> GIVEN PROBLEM: Copy every line with the string "Blender" in it.

Entries taken from a collection
[start]

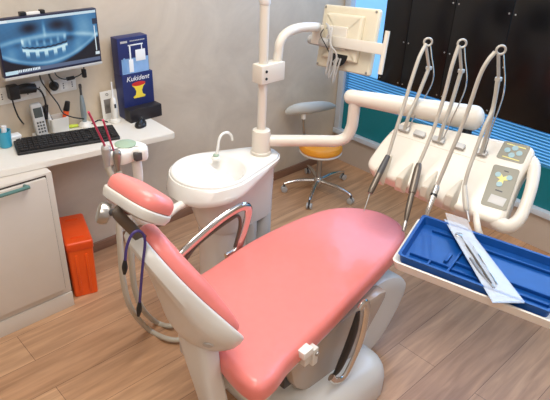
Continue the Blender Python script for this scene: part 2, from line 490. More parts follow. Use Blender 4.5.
def film(u, v):
    if v > .93:
        if .12 < u < .34 and v < .985 and (int(u*300) % 5 < 3): return (.8, .9, .95)
        return (.55, .75, .85) if u < .12 else (.10, .14, .24)
    if v < .05: return (.62, .78, .86) if u > .1 else (.8, .9, .95)
    if u > .955 and .16 < v < .27: return (.02, .03, .06)
    if .965 < u < .972 and .3 < v < .8: return (.75, .85, .9)
    if u > .955 and .82 < v < .88: return (.7, .8, .85)
    k = xray(u, v)
    a, c, d = (3, 10, 26), (62, 124, 172), (205, 236, 246)
    rgb = [a[i]+(c[i]-a[i])*k*2 for i in range(3)] if k < .5 else [c[i]+(d[i]-c[i])*(k-.5)*2 for i in range(3)]
    return s2l(rgb)
for j in range(NY):
    for i in range(NX):
        f = b.faces.new((gv[j][i], gv[j+1][i], gv[j+1][i+1], gv[j][i+1]))
        col = film((i+.5)/NX, (j+.5)/NY)
        for lp in f.loops: lp[cl] = (*col, 1)
m = bpy.data.materials.new('lit_screen'); m.use_nodes = True
nt = m.node_tree; p = nt.nodes['Principled BSDF']; a = nt.nodes.new('ShaderNodeVertexColor'); a.layer_name = 'film'
p.inputs['Base Color'].default_value = (.01, .01, .012, 1); p.inputs['Roughness'].default_value = .3
nt.links.new(a.outputs['Color'], p.inputs['Emission Color']); p.inputs['Emission Strength'].default_value = 1.05
obj('screen', b, m, mo, label='lit screen with a panoramic x-ray of teeth')

# outlets, plugs, cables
def outlet(x0, x1, z0, z1, lab, n, free):
    t = thing('wall_outlet', lab, 'power outlet', ((x0+x1)/2, 0, z0), group='outlet plates under the monitor')
    obj('cover_plate', box(B(), (x0, -.008, z0), (x1, -.0005, z1), .003), M['pvc'], t)
    for k in range(n):
        c = x0+(x1-x0)*(k+.5)/n
        s = obj('socket', cushion(B(), rrect(c-.016, -.022, c+.016, .022, .004), lambda u, v, w: V((u, -.008-w, (z0+z1)/2+v)), .002, .001, .0005), M['pvc'], t)
        b = B()
        for dz in (-.010, 0, .010): cyl(b, (c, -.0095, (z0+z1)/2+dz), (c, -.0108, (z0+z1)/2+dz), .003, seg=8)
        obj('pin_holes', b, M['blk'], s)
    return t
outlet(-2.27, -2.05, .905, .978, 'white outlet plate at left holding the black adaptor', 4, 2)
outlet(-2.03, -1.905, .905, .968, 'white outlet plate with open sockets, right of the black adaptor', 3, 2)
def P(px, py, y): return at(px, py, 1, y)
t = thing('power_adaptor', 'black block adaptor plugged in below the left half of monitor', 'adaptor', (-2.19, -.02, .93))
c = P(13, 92, -.03); b = box(B(), c+V((-.022, -.022, -.03)), c+V((.022, .02, .03)), .006); obj('plug_block', b, M['blk'], t)
b = B(); tube(b, [P(12, 98, -.045), P(14, 106, -.05), P(18, 116, -.05), P(22, 122, -.05), at(26, 126, 2, ZT+.004)], .0035, 8); obj('lead', b, M['cable'], t)
t = thing('power_strip_plug', 'long black power brick on the wall right of the block adaptor', 'adaptor', (-2.12, -.02, .94))
b = B(); tube(b, [P(18, 90, -.03), P(26, 88.5, -.03), P(35, 88, -.03)], [.020, .023, .020], 10, 4); obj('brick', b, M['blk'], t)
b = B(); tube(b, [P(35, 88, -.03), P(40, 90, -.04), P(44, 97, -.05), P(46, 106, -.05), P(46, 114, -.05), at(47, 124, 2, ZT+.004)], .0042, 8); obj('lead', b, M['cable'], t)
b = B(); tube(b, [P(46.3, 105, -.05), P(46, 119, -.05)], .009, 10); obj('ferrite', b, M['blk'], t)
t = thing('power_plug', 'round black plug pushed into the right outlet plate', 'plug', (-1.99, -.02, .93))
c = P(54, 86, -.02); b = B(); lathe(b, [(.010, 0), (.020, .004), (.021, .018), (.012, .026), (.008, .034)], c+V((0, .012, 0)), (0, -1, 0), 16); obj('plug_body', b, M['blk'], t)
b = B(); tube(b, [c+V((0, -.018, .01)), P(51, 79, -.05), P(49, 74, -.09), P(49, 70, -.115)], .0042, 8); obj('lead', b, M['cable'], t)
b = B(); tube(b, [P(39, 71, -.12), P(40, 77, -.09), P(43, 84, -.06), P(52, 96, -.05), P(58, 104, -.06), P(63, 113, -.09), P(72, 117, -.09), P(84, 119, -.07)], .003, 8)
obj('monitor_cable', b, M['cable'], label='thin black cable looping down from monitor to the pen stand', cat='cable')
b = B(); tube(b, [P(54, 71, -.12), P(57, 76, -.08), P(63, 79, -.06), P(70, 78.5, -.06), P(78, 76, -.06), P(83, 72, -.07), P(84, 66, -.11)], .0026, 8)
t = thing('signal_cable', 'black cable with a ferrite bead hanging beneath the monitor', 'cable', P(70, 78, -.06))
obj('cord', b, M['cable'], t)
b = B(); tube(b, [P(67, 79, -.06), P(74, 77.5, -.06)], .0085, 10); obj('ferrite', b, M['blk'], t)
b = B(); c = P(84, 73, -.09); box(b, c+V((-.008, -.01, -.02)), c+V((.008, .01, .018)), .003); obj('connector', b, M['blk'], t)

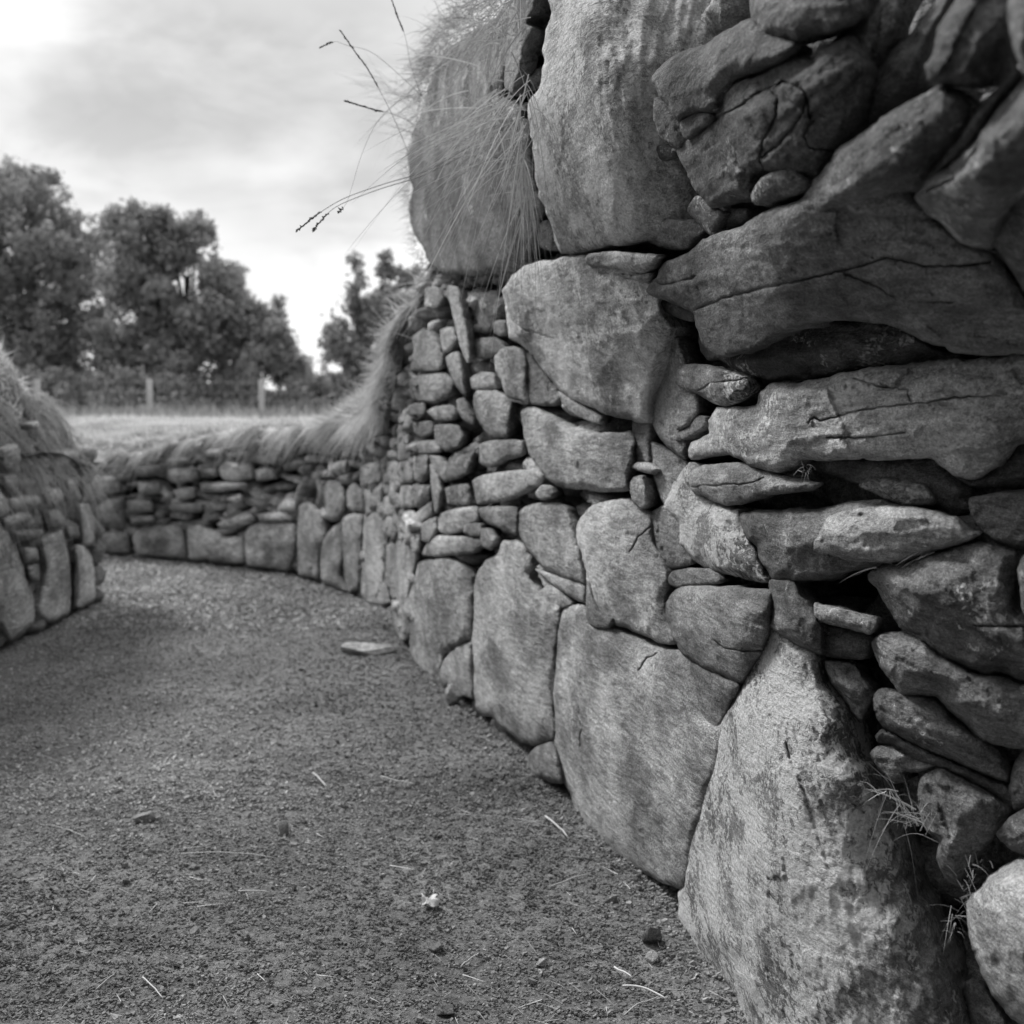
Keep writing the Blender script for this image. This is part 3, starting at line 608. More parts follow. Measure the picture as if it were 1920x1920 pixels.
for pts, tn, pr in [
    ([(500,280),(520,330),(570,560),(585,720),(560,745),(520,640),(480,470),(445,330),(445,265)], .29, .10),
    ([(435,700),(500,665),(540,780),(555,945),(490,875),(450,780)], .29, .05),
    ([(230,580),(290,535),(350,555),(400,640),(430,740),(400,785),(300,792),(220,782),(240,660)], .24, .06),
    ([(205,830),(260,810),(430,790),(485,860),(485,920),(380,982),(260,965),(218,900)], .21, .02),
    ([(160,1080),(180,1020),(220,1000),(245,1060),(200,1132),(173,1142)], .28, .03),
    ([(318,1030),(370,998),(470,988),(505,1040),(470,1085),(370,1085)], .34, .03),
    ([(208,990),(300,975),(315,1030),(265,1085),(228,1062)], .23, .02),
    ([(498,960),(540,945),(582,1030),(605,1112),(540,1085),(508,1032)], .28, .05),
    ([(365,1110),(500,1108),(535,1180),(522,1242),(440,1272),(378,1232)], .24, .02),
    ([(238,1100),(345,1085),(362,1150),(300,1192),(248,1162)], .24, .02),
    ([(265,1210),(370,1200),(405,1270),(340,1285),(268,1282)], .26, .02),
    ([(330,1290),(400,1300),(430,1338),(540,1288),(602,1268),(602,1320),(570,1400),(480,1442),(420,1452),(360,1382)], .29, .03),
    ([(630,1230),(700,1200),(885,1200),(900,1285),(780,1332),(700,1372),(638,1342)], .29, .02),
    ([(590,1440),(680,1400),(960,1370),(1030,1410),(1005,1472),(940,1492),(900,1525),(820,1562),(700,1582),(620,1592),(600,1510)], .27, .03),
    ([(968,1520),(1010,1468),(1062,1480),(1085,1520),(1062,1552),(1000,1562)], .31, .04),
    ([(425,1490),(560,1460),(590,1540),(565,1592),(440,1585)], .19, .0),
    ([(395,1640),(540,1600),(622,1600),(635,1690),(540,1742),(440,1772),(388,1742)], .30, .03),
    ([(635,1600),(850,1598),(875,1660),(862,1775),(760,1732),(680,1702),(638,1660)], .27, .02),
    ([(550,1700),(640,1700),(652,1772),(590,1784),(540,1755)], .29, .05),
    ([(285,1885),(350,1780),(440,1772),(640,1790),(665,1830),(600,1882),(480,1892),(350,1904)], .29, .03),
    ([(638,1730),(700,1738),(735,1800),(702,1864),(648,1832)], .28, .05),
    ([(340,1340),(372,1380),(408,1500),(395,1600),(370,1645),(350,1520)], .28, .08),
    ([(235,1662),(300,1600),(355,1555),(355,1640),(280,1705)], .28, .03),
    ([(285,1705),(372,1660),(385,1740),(340,1825),(288,1802)], .29, .04),
    ([(715,500),(750,478),(800,490),(805,560),(760,580),(725,560)], .27, .0),
    ([(590,600),(720,580),(800,640),(770,690),(640,720),(590,680)], .16, -.05),
    ([(600,330),(740,300),(780,380),(760,520),(660,560),(600,480)], .13, -.1),
    ([(400,540),(470,520),(500,600),(470,660),(420,680)], .29, .04),
    ([(310,290),(380,280),(420,350),(390,410),(320,400)], .27, .0),
]:
    add_stone(9, pts, tone=tn, lich=.25, prot=pr, facet=.7)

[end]

> FINAL ANSWER:
Continue the Blender Python script for this scene: part 2, from line 490. More parts follow. Use Blender 4.5.
Keep writing the Blender script for this image. This is part 3, starting at line 608. More parts follow. Measure the picture as if it were 1920x1920 pixels.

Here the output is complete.